JULIE BISHOP: I'm delighted to be here at this third UN Small Island Developing States Conference and it's a wonderful opportunity to not only meet the heads of delegations and representatives but to also discuss with the Prime Minister of Samoa the bilateral relationship between Australia and Samoa.

The session we've just concluded on the private sector is a very important part of this forum. Talking about economic growth in the Pacific and other Island regions means that we must talk about private sector involvement. This has been a very useful beginning to what I believe will be a most successful conference.

JOURNALIST: I know Australia is a regional leader. Your contribution in pushing the 'Genuine Partnership' with countries outside of Australia, outside of the region?

JULIE BISHOP: Our focus is very much on the Indian Ocean Asia Pacific. The Pacific is an area of particular interest of mine. It's a foreign policy priority for the Australian Government. We're the largest contributor of development assistance into the Pacific and we want to make sure that we can build economic partnerships. We're moving away from the old stereotypes of aid donor – aid recipient. We're building 'genuine economic partnerships' to promote economic growth in a number of ways including the economic empowerment of women.

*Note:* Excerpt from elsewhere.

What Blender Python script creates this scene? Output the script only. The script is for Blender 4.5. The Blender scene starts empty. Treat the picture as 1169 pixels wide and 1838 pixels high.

That's a particular focus and interest of mine and I hope to have the opportunity to discuss some innovative ways that we can do that with the participants at this conference.

JOURNALIST: Would Australia consider climate change refugees if it is actually presented before the Conference?

JULIE BISHOP: Australia is very keen to ensure that people live in places where they want to live, that they can have opportunities including jobs and that comes from economic growth. So what we're focusing on is making communities sustainable. This is where people live, these are their homes. We want to do what we can to ensure that through climate change action, through economic growth, we can enable people to live where they want to live.

JOURNALIST: How long are you here for?

JULIE BISHOP: I'm here until tomorrow evening, late tomorrow evening. My Parliamentary Secretary will be here for the whole Conference. Parliament is sitting in Canberra at present so I'm here for two days and then back to the Parliamentary sittings in Canberra.